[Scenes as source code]
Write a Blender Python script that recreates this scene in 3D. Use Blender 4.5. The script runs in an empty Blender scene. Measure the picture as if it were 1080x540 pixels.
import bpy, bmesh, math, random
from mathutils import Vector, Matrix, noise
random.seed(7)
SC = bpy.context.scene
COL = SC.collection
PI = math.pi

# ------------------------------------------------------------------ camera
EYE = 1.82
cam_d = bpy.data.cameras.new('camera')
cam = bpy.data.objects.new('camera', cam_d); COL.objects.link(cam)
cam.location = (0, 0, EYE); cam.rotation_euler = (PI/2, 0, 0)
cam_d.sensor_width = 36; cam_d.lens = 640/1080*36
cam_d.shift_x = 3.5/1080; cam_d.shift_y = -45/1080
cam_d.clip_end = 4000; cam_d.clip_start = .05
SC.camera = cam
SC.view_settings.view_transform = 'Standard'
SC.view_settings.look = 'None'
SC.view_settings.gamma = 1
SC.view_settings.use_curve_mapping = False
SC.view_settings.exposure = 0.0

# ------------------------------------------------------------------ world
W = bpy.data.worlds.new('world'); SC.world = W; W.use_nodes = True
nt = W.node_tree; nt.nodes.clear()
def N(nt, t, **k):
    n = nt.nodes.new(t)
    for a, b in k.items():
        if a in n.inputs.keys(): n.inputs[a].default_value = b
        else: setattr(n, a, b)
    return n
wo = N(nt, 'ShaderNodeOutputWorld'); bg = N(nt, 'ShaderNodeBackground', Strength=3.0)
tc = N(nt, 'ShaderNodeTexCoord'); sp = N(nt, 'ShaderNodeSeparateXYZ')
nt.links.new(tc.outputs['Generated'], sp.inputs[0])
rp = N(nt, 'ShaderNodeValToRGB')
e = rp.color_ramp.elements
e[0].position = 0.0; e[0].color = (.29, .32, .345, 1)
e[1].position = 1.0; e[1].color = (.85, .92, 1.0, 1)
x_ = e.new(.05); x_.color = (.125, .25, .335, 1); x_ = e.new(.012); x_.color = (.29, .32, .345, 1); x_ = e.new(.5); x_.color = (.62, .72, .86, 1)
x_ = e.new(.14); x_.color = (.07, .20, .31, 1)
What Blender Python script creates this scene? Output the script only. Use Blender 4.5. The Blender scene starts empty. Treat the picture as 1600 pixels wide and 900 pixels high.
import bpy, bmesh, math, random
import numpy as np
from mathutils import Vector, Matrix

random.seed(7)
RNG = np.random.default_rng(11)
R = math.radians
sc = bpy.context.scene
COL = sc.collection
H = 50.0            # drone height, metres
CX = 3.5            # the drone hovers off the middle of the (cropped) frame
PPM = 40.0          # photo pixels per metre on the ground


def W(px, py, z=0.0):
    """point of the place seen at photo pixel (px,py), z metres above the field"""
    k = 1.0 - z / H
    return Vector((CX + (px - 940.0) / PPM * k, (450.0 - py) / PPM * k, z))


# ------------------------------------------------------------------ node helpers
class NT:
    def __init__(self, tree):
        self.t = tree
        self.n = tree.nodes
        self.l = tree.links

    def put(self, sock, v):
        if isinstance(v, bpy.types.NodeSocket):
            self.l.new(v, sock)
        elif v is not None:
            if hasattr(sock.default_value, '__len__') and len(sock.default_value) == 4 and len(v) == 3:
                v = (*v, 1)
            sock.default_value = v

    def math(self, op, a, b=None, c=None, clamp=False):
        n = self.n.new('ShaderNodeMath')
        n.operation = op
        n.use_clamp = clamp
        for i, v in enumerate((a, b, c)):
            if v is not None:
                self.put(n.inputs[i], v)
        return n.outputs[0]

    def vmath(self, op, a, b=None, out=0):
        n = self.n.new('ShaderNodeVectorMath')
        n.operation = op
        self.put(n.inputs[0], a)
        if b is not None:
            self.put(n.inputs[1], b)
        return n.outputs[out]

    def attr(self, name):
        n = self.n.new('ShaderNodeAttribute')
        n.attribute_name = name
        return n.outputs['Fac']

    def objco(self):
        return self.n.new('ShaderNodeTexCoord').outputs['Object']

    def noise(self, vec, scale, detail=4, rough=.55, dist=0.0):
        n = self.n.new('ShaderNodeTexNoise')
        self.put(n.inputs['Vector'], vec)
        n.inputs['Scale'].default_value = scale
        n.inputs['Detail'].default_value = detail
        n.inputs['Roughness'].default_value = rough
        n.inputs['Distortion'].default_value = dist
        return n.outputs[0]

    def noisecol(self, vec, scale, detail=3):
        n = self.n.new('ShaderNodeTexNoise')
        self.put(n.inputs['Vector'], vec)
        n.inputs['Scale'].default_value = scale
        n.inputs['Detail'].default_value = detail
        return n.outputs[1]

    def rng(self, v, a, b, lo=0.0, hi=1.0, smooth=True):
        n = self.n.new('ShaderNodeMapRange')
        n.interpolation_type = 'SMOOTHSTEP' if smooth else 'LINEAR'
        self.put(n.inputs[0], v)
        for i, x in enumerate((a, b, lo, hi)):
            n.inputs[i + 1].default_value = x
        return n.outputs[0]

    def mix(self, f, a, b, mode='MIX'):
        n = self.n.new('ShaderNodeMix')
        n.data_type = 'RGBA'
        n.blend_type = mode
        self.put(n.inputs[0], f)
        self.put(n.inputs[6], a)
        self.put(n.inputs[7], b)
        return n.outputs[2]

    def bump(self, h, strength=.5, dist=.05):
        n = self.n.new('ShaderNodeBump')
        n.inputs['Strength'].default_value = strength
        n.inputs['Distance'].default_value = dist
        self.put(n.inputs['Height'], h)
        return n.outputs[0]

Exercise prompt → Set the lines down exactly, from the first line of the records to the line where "PI = math.pi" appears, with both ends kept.

Exercise response →
Write a Blender Python script that recreates this scene in 3D. Use Blender 4.5. The script runs in an empty Blender scene. Measure the picture as if it were 1080x540 pixels.
import bpy, bmesh, math, random
from mathutils import Vector, Matrix, noise
random.seed(7)
SC = bpy.context.scene
COL = SC.collection
PI = math.pi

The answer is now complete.